## Task description
All of the material below is to be retyped exactly.

## Recorded data
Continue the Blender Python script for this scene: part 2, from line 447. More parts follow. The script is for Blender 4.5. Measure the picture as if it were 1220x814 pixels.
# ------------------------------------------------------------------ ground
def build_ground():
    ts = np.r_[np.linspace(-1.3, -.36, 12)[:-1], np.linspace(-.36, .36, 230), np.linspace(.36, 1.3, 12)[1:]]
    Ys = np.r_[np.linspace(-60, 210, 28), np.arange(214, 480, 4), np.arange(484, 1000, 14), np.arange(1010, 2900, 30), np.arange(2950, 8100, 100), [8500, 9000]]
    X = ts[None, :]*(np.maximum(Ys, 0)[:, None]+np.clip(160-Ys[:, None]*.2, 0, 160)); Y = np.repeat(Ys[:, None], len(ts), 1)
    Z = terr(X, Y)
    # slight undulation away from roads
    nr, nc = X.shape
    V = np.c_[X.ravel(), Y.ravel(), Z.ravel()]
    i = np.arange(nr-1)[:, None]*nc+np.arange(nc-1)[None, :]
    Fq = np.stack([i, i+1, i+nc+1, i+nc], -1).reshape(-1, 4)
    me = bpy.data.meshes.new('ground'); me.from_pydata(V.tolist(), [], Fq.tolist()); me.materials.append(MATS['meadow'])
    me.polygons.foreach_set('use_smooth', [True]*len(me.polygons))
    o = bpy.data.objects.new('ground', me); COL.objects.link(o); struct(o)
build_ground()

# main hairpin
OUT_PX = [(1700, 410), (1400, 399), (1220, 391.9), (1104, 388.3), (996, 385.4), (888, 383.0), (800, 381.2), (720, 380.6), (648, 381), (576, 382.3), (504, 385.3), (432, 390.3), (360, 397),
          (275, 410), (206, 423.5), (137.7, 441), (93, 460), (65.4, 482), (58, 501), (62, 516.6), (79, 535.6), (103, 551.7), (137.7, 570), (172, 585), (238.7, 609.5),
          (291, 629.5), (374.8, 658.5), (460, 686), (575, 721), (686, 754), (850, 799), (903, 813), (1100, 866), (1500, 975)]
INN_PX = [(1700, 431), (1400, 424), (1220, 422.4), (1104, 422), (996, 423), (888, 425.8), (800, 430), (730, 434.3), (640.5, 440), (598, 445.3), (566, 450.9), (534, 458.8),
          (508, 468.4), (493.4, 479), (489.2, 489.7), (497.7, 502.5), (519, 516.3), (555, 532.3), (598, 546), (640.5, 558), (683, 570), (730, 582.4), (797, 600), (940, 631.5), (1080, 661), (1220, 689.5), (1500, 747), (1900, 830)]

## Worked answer
Continue the Blender Python script for this scene: part 2, from line 447. More parts follow. The script is for Blender 4.5. Measure the picture as if it were 1220x814 pixels.
# ------------------------------------------------------------------ ground
def build_ground():
    ts = np.r_[np.linspace(-1.3, -.36, 12)[:-1], np.linspace(-.36, .36, 230), np.linspace(.36, 1.3, 12)[1:]]
    Ys = np.r_[np.linspace(-60, 210, 28), np.arange(214, 480, 4), np.arange(484, 1000, 14), np.arange(1010, 2900, 30), np.arange(2950, 8100, 100), [8500, 9000]]
    X = ts[None, :]*(np.maximum(Ys, 0)[:, None]+np.clip(160-Ys[:, None]*.2, 0, 160)); Y = np.repeat(Ys[:, None], len(ts), 1)
    Z = terr(X, Y)
    # slight undulation away from roads
    nr, nc = X.shape
    V = np.c_[X.ravel(), Y.ravel(), Z.ravel()]
    i = np.arange(nr-1)[:, None]*nc+np.arange(nc-1)[None, :]
    Fq = np.stack([i, i+1, i+nc+1, i+nc], -1).reshape(-1, 4)
    me = bpy.data.meshes.new('ground'); me.from_pydata(V.tolist(), [], Fq.tolist()); me.materials.append(MATS['meadow'])
    me.polygons.foreach_set('use_smooth', [True]*len(me.polygons))
    o = bpy.data.objects.new('ground', me); COL.objects.link(o); struct(o)
build_ground()

# main hairpin
OUT_PX = [(1700, 410), (1400, 399), (1220, 391.9), (1104, 388.3), (996, 385.4), (888, 383.0), (800, 381.2), (720, 380.6), (648, 381), (576, 382.3), (504, 385.3), (432, 390.3), (360, 397),
          (275, 410), (206, 423.5), (137.7, 441), (93, 460), (65.4, 482), (58, 501), (62, 516.6), (79, 535.6), (103, 551.7), (137.7, 570), (172, 585), (238.7, 609.5),
          (291, 629.5), (374.8, 658.5), (460, 686), (575, 721), (686, 754), (850, 799), (903, 813), (1100, 866), (1500, 975)]
INN_PX = [(1700, 431), (1400, 424), (1220, 422.4), (1104, 422), (996, 423), (888, 425.8), (800, 430), (730, 434.3), (640.5, 440), (598, 445.3), (566, 450.9), (534, 458.8),
          (508, 468.4), (493.4, 479), (489.2, 489.7), (497.7, 502.5), (519, 516.3), (555, 532.3), (598, 546), (640.5, 558), (683, 570), (730, 582.4), (797, 600), (940, 631.5), (1080, 661), (1220, 689.5), (1500, 747), (1900, 830)]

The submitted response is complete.